Over the vast years of our friendship, I’ve grown reliant on Miriam’s wisdom and humor—her perspective. Once I thought of it, dedicating Go Figure to her was a no-brainer.

Would you also comment on how you found the stunning cover art for the book, Untitled (After Bosch and Boldini), 2015, by Cecily Brown?

I feel so fortunate to have come across Cecily Brown’s watercolor and pastel piece Untitled (After Bosch and Boldini), 2015, and am deeply grateful Cecily gave me permission to use it. I’d been absorbing her work mostly through books and monographs and came across that piece in an online review of a show of hers that was at The Drawing Center.

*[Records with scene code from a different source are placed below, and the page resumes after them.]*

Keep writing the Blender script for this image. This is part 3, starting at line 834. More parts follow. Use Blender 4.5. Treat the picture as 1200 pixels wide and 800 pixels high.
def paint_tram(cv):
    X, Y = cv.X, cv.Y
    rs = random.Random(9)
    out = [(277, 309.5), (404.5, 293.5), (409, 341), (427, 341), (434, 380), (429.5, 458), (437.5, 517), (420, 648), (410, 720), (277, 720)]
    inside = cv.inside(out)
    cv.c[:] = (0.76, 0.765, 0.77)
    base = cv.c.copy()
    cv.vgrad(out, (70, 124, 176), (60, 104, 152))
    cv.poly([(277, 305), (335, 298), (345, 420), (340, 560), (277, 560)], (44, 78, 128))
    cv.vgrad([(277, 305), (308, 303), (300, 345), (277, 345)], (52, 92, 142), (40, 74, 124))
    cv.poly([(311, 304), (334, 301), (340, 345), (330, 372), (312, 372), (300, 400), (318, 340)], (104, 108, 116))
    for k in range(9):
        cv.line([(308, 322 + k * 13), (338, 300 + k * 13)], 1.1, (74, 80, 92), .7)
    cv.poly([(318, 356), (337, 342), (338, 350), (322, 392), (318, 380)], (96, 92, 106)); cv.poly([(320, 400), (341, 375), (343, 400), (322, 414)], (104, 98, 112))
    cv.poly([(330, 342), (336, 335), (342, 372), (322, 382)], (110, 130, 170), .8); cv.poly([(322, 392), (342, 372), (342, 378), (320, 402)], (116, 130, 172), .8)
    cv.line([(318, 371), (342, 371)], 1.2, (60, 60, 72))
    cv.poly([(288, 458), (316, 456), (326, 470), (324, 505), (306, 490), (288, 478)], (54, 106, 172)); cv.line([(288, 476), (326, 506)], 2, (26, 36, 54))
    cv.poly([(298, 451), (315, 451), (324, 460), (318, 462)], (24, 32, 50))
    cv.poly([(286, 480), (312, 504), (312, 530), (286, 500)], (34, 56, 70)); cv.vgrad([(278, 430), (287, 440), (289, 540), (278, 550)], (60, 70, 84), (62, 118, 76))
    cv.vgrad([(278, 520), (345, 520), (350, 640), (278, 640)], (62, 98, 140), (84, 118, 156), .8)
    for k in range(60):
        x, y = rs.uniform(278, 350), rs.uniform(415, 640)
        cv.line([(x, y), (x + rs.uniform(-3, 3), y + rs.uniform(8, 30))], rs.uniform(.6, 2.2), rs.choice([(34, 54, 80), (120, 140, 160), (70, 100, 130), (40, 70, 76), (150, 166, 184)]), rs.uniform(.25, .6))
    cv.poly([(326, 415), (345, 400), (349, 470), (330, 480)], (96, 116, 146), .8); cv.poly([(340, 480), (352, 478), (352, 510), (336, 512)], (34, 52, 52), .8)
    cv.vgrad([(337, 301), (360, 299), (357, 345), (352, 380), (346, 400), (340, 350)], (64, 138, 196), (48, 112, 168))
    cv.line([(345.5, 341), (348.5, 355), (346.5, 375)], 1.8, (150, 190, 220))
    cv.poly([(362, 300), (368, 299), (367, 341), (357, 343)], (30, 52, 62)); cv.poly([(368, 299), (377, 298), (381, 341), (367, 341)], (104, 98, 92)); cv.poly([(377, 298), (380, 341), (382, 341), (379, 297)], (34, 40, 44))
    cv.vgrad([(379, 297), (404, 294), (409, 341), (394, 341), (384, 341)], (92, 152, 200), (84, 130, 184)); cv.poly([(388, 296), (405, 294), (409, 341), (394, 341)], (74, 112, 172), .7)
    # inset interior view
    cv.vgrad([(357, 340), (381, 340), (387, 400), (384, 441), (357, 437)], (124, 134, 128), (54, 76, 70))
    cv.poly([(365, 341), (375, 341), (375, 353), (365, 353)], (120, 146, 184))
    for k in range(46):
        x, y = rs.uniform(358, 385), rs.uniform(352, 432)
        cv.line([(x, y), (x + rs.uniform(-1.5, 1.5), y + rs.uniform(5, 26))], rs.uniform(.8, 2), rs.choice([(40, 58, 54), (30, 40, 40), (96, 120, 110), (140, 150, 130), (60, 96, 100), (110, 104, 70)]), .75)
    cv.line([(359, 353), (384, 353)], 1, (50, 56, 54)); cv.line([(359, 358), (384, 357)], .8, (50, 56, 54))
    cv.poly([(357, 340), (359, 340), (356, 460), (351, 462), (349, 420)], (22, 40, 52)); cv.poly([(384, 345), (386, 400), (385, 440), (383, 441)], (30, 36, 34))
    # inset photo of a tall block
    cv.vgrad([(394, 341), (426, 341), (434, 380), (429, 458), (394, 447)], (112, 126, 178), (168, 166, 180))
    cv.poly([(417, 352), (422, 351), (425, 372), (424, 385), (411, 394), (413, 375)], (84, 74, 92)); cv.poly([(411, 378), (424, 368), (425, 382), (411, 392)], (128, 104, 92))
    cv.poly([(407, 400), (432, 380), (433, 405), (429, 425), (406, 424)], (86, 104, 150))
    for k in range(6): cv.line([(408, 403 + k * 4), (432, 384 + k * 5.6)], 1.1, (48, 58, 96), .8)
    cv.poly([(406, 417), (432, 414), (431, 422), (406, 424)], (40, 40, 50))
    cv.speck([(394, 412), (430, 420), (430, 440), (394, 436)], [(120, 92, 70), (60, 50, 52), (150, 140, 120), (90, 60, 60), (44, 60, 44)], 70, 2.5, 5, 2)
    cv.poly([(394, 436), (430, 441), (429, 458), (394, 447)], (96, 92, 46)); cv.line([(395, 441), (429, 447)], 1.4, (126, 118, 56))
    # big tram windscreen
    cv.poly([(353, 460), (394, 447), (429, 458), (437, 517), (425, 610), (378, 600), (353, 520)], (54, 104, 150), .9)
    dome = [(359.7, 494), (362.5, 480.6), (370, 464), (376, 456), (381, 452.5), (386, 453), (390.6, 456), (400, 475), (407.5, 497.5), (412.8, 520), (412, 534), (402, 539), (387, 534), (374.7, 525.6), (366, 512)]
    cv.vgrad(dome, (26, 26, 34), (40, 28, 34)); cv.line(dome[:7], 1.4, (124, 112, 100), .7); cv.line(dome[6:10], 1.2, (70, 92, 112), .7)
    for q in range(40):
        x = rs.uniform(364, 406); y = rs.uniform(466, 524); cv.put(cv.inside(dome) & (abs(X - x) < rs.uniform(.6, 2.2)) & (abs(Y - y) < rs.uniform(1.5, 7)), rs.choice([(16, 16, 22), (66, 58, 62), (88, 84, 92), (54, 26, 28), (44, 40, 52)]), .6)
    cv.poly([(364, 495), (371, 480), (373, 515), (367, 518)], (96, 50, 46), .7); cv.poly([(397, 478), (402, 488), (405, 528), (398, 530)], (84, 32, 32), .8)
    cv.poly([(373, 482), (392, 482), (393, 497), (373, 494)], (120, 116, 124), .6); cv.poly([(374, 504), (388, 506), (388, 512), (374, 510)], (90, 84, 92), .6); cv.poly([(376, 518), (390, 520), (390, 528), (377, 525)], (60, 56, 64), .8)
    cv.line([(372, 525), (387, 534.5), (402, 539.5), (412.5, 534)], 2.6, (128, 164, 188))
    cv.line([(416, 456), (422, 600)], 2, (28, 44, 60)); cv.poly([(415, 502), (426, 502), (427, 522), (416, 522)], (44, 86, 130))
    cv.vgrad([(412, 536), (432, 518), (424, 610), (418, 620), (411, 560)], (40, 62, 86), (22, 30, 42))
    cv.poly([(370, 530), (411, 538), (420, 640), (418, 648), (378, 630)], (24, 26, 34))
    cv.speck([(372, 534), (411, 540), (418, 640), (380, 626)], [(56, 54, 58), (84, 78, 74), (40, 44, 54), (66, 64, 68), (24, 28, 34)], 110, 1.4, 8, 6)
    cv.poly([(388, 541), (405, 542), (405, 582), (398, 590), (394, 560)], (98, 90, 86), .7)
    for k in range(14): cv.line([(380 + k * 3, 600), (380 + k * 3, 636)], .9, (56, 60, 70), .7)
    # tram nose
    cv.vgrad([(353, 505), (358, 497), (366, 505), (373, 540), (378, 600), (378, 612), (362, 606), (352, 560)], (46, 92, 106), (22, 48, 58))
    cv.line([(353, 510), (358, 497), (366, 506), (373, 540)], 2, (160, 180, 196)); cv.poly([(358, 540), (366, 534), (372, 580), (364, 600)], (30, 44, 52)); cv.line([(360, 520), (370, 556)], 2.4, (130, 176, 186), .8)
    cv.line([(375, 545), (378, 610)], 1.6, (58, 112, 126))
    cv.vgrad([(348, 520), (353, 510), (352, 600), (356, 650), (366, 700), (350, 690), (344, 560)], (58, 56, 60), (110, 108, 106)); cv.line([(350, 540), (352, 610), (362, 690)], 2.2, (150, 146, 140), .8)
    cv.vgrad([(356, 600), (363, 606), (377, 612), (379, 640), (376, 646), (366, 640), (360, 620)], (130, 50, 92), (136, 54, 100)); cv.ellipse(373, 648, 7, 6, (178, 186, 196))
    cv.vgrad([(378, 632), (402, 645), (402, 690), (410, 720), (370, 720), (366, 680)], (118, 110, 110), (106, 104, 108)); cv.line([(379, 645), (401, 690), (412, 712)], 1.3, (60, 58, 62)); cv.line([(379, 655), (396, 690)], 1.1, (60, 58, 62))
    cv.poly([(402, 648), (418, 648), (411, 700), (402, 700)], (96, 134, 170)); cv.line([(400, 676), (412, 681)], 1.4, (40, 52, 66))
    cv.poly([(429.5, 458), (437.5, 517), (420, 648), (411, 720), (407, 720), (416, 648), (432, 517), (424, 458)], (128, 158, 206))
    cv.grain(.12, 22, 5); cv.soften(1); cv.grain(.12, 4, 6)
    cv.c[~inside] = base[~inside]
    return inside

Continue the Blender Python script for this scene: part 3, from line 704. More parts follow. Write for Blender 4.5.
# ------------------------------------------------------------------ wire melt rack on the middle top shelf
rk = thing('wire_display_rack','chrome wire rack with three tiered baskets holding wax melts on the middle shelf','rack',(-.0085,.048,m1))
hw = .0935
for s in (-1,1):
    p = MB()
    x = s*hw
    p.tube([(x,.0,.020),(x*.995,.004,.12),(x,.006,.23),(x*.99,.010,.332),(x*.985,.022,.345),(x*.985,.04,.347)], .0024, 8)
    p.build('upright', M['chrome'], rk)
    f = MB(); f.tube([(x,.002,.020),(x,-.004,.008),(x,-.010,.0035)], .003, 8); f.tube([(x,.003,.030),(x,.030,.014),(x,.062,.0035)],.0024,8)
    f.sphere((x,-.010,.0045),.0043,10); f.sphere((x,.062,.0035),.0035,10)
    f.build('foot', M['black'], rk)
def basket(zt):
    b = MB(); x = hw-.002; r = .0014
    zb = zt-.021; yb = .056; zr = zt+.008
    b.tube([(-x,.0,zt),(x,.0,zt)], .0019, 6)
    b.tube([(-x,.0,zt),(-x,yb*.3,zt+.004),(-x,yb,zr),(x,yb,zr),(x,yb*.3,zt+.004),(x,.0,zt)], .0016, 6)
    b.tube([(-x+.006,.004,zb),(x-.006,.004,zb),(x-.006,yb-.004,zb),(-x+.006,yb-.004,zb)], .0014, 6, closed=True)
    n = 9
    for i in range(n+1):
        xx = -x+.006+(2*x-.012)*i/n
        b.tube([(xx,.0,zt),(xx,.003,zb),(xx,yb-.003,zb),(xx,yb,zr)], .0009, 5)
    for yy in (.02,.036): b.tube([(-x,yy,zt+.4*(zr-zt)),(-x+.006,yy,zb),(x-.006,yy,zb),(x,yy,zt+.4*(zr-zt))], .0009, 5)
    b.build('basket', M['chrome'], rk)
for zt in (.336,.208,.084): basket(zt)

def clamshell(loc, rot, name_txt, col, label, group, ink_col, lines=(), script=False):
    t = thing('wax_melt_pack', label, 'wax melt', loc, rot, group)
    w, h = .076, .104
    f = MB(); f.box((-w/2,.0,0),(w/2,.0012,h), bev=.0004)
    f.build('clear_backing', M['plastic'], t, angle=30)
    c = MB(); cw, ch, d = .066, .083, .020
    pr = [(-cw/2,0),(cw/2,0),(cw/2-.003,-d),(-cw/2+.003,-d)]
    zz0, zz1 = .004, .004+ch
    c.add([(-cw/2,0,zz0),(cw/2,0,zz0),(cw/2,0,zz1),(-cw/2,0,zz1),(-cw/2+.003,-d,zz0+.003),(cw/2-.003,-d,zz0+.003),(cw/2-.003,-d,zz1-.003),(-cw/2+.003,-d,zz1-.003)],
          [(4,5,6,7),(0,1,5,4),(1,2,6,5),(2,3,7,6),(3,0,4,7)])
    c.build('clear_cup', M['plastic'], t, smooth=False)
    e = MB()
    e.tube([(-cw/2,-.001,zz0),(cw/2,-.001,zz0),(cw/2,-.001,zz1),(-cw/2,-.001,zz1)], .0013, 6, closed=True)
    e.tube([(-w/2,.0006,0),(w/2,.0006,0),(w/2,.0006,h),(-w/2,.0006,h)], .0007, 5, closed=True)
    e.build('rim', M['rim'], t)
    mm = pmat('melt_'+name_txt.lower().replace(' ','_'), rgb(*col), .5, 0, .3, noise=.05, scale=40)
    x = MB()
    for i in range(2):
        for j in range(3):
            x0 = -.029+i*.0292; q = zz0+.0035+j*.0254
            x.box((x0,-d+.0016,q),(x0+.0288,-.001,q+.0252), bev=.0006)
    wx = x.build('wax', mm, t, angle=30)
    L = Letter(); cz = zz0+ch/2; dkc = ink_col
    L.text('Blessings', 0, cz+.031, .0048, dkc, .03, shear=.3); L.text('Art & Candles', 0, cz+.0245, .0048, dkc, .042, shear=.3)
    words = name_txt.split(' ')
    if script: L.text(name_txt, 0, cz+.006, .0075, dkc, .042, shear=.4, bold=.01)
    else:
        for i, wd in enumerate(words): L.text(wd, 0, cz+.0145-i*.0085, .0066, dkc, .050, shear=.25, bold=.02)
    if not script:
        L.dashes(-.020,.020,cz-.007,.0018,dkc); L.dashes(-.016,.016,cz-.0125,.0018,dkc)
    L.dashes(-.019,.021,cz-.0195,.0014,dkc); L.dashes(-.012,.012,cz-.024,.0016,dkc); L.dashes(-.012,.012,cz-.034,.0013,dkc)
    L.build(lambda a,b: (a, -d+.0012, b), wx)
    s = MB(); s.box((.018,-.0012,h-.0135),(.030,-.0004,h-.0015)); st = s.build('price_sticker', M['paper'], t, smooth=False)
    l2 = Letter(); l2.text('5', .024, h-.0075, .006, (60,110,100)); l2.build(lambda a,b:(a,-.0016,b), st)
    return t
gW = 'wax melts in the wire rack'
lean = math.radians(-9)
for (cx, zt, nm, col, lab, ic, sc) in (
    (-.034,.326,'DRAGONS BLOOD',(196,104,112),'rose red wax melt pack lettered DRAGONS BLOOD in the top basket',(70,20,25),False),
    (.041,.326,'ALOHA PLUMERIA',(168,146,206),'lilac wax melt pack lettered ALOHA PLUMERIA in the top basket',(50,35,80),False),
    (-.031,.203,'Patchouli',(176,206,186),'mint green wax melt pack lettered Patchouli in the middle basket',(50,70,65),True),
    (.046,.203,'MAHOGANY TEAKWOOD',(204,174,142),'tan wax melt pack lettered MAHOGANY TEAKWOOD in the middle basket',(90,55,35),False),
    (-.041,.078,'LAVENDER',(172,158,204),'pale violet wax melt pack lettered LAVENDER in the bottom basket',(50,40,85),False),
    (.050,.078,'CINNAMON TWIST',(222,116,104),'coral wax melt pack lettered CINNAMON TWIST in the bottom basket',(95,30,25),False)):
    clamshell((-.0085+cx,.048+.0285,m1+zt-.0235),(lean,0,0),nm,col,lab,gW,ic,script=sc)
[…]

The minute I saw it I knew I wanted it to grace Go Figure’s cover. I’d been looking for something that was thought-provoking and evocative of the puzzlement and perhaps amusement that the phrase Go Figure calls up. The elements in Cecily Brown’s piece, the number and variety of figures—women, birds, and other animals—both immediately visible and more hidden, correspond so directly with much of what I was aiming for in my work. I also love that it contains both stillness and energy. And that the longer you look the more, and deeper, you see.

What books are on your nightstand now?

My nightstand is not a good place for books! They get parked there and remain unread until they’re back in my study. Right now, I’m re-reading James Longenbach’s The Resistance to Poetry, and Tomas Tranströmer’s Selected Poems, edited by Robert Hass. I’m looking forward to starting other books I’ve already pulled from the pile: Emily Wilson’s translation of The Odyssey; Heaven’s Breath: A Natural History of the Wind, by Lyall Watson; and Bert Meyers: On the Life and Work of An American Master, edited by Dana Levin and Adele Elise Williams (and published in the wonderful Unsung Masters Series).

Can you say what you will be working on next?

After finishing a book, I usually feel a bit lost. Starting from nothing is daunting, so I’m reviewing drafts of some unfinished poems to see if anything catches my attention or sparks something new. Having recently finished an essay on mentors, I’ve been thinking about putting together a collection of essays and reviews from over the years. With that in mind, I’ve begun a new essay which takes as its starting point the fraught topic of my mother’s influence on me as a writer.